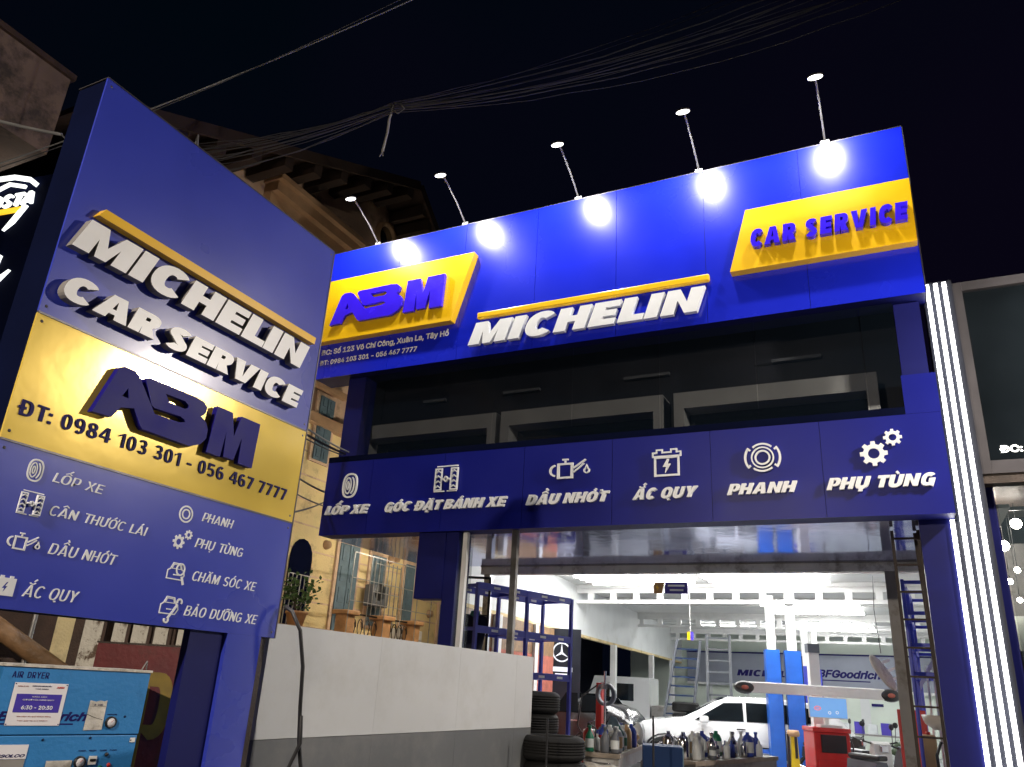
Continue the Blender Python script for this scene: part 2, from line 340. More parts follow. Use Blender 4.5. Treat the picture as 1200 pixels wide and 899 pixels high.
    if c == '2': W_ = .40+.85*w; return W_, [strk(ell(W_/2, .72, W_/2-w/2, .30-t/2, 165, -25, 12)+[(w*.55, t/2), (W_, t/2)], (w+t)/2*.95)]
    if c == '3':
        W_ = .40+.85*w; k = (w+t)/2; A = ell(W_/2, .27, W_/2, .29, -160, 80, 14); B = ell(W_/2-.01, .75, W_/2-.02, .27, -80, 155, 14)
        C_ = ell(W_/2-.01, .75, W_/2-.02-k, .27-t, 150, -90, 12); D_ = ell(W_/2, .27, W_/2-k, .29-t, 90, -150, 12)
        return W_, [[A+B+C_+[(W_*.36, .75-.27+t-.005), (W_*.36, .56-t+.005)]+D_]]
    if c in '69':
        W_ = .40+1.0*w; r = W_/2
        o = ell(r, .5, r, .52, 50, 270, 16)+ell(r, .31, r, .33, -85, 95, 12)[0:]+ell(r, .5, r-w, .52-t, 165, 50, 8)
        h = ell(r, .31, r-w, .33-t, 345, 0, 15)
        if c == '9': o = [(W_-p[0], 1-p[1]) for p in o]; h = [(W_-p[0], 1-p[1]) for p in h]
        return W_, [[o, h]]
    if c == '8':
        W_ = .40+1.0*w; r = W_/2
        o = ell(r, .27, r, .29, -270+20+180-20, 65, 1)[:0]+ell(r, .27, r, .29, -245, 65, 20)+ell(r, .76, r*.92, .26, -65, 245, 20)
        return W_, [[o, ell(r, .27, r-w, .29-t, 345, 0, 13), ell(r, .76, r*.92-w, .26-t*.9, 345, 0, 13)]]
    if c == '-': return .32, [[[(0, .33), (.32, .33), (.32, .33+t), (0, .33+t)]]]
    if c == ':': return w, [[[(0, 0), (w, 0), (w, w), (0, w)]], [[(0, .52), (w, .52), (w, .52+w), (0, .52+w)]]]
    return None
def compose(ch, w):
    """one character with its accents -> (width, groups of contours)"""
    if ch == 'Đ': return glyph('Đ', w)
    d = unicodedata.normalize('NFD', ch); W_, g = glyph(d[0], w); g = list(g); z = 1.07; c = W_/2; k = .09 if w < .2 else .11
    for a in d[1:]:
        if a == '\u0323': g.append([[(c-w*.42, -.24), (c+w*.42, -.24), (c+w*.42, -.24+w*.7), (c-w*.42, -.24+w*.7)]])
        elif a == '\u031b':
            g.append(strk([(W_-.03+w*.42, .84), (W_+w*.5, .98), (W_+w*.42, 1.14)], w*.55))
        elif a == '\u0302': g.append(strk([(c-.22, z+.02), (c, z+.20), (c+.22, z+.02)], k)); z2 = z+.27; z = z2
        elif a == '\u0306': g.append(strk(ell(c, z+.17, .2, .15, 190, 350, 8, 2), k)); z += .24
        elif a == '\u0301': g.append(strk([(c-.04+(.1 if z > 1.1 else 0), z+.0), (c+.12+(.1 if z > 1.1 else 0), z+.20)], k*1.25))
        elif a == '\u0300': g.append(strk([(c+.04+(.1 if z > 1.1 else 0), z+.0), (c-.12+(.1 if z > 1.1 else 0), z+.20)], k*1.25))
        elif a == '\u0303': g.append(strk([(c-.22, z+.03), (c-.09, z+.13), (c+.07, z+.05), (c+.2, z+.15)], k)); z += .2
        elif a == '\u0309': g.append(strk([(c-.1, z+.18), (c+.06, z+.2), (c+.06, z+.08), (c-.02, z)], k*.8)); z += .2
    return W_, g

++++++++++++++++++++

→ YOUR OBJECTIVE
Write out each line of the data exactly; the images should be left out.

→ SOLUTION TO THIS EXERCISE
Continue the Blender Python script for this scene: part 2, from line 340. More parts follow. Use Blender 4.5. Treat the picture as 1200 pixels wide and 899 pixels high.
    if c == '2': W_ = .40+.85*w; return W_, [strk(ell(W_/2, .72, W_/2-w/2, .30-t/2, 165, -25, 12)+[(w*.55, t/2), (W_, t/2)], (w+t)/2*.95)]
    if c == '3':
        W_ = .40+.85*w; k = (w+t)/2; A = ell(W_/2, .27, W_/2, .29, -160, 80, 14); B = ell(W_/2-.01, .75, W_/2-.02, .27, -80, 155, 14)
        C_ = ell(W_/2-.01, .75, W_/2-.02-k, .27-t, 150, -90, 12); D_ = ell(W_/2, .27, W_/2-k, .29-t, 90, -150, 12)
        return W_, [[A+B+C_+[(W_*.36, .75-.27+t-.005), (W_*.36, .56-t+.005)]+D_]]
    if c in '69':
        W_ = .40+1.0*w; r = W_/2
        o = ell(r, .5, r, .52, 50, 270, 16)+ell(r, .31, r, .33, -85, 95, 12)[0:]+ell(r, .5, r-w, .52-t, 165, 50, 8)
        h = ell(r, .31, r-w, .33-t, 345, 0, 15)
        if c == '9': o = [(W_-p[0], 1-p[1]) for p in o]; h = [(W_-p[0], 1-p[1]) for p in h]
        return W_, [[o, h]]
    if c == '8':
        W_ = .40+1.0*w; r = W_/2
        o = ell(r, .27, r, .29, -270+20+180-20, 65, 1)[:0]+ell(r, .27, r, .29, -245, 65, 20)+ell(r, .76, r*.92, .26, -65, 245, 20)
        return W_, [[o, ell(r, .27, r-w, .29-t, 345, 0, 13), ell(r, .76, r*.92-w, .26-t*.9, 345, 0, 13)]]
    if c == '-': return .32, [[[(0, .33), (.32, .33), (.32, .33+t), (0, .33+t)]]]
    if c == ':': return w, [[[(0, 0), (w, 0), (w, w), (0, w)]], [[(0, .52), (w, .52), (w, .52+w), (0, .52+w)]]]
    return None
def compose(ch, w):
    """one character with its accents -> (width, groups of contours)"""
    if ch == 'Đ': return glyph('Đ', w)
    d = unicodedata.normalize('NFD', ch); W_, g = glyph(d[0], w); g = list(g); z = 1.07; c = W_/2; k = .09 if w < .2 else .11
    for a in d[1:]:
        if a == '\u0323': g.append([[(c-w*.42, -.24), (c+w*.42, -.24), (c+w*.42, -.24+w*.7), (c-w*.42, -.24+w*.7)]])
        elif a == '\u031b':
            g.append(strk([(W_-.03+w*.42, .84), (W_+w*.5, .98), (W_+w*.42, 1.14)], w*.55))
        elif a == '\u0302': g.append(strk([(c-.22, z+.02), (c, z+.20), (c+.22, z+.02)], k)); z2 = z+.27; z = z2
        elif a == '\u0306': g.append(strk(ell(c, z+.17, .2, .15, 190, 350, 8, 2), k)); z += .24
        elif a == '\u0301': g.append(strk([(c-.04+(.1 if z > 1.1 else 0), z+.0), (c+.12+(.1 if z > 1.1 else 0), z+.20)], k*1.25))
        elif a == '\u0300': g.append(strk([(c+.04+(.1 if z > 1.1 else 0), z+.0), (c-.12+(.1 if z > 1.1 else 0), z+.20)], k*1.25))
        elif a == '\u0303': g.append(strk([(c-.22, z+.03), (c-.09, z+.13), (c+.07, z+.05), (c+.2, z+.15)], k)); z += .2
        elif a == '\u0309': g.append(strk([(c-.1, z+.18), (c+.06, z+.2), (c+.06, z+.08), (c-.02, z)], k*.8)); z += .2
    return W_, g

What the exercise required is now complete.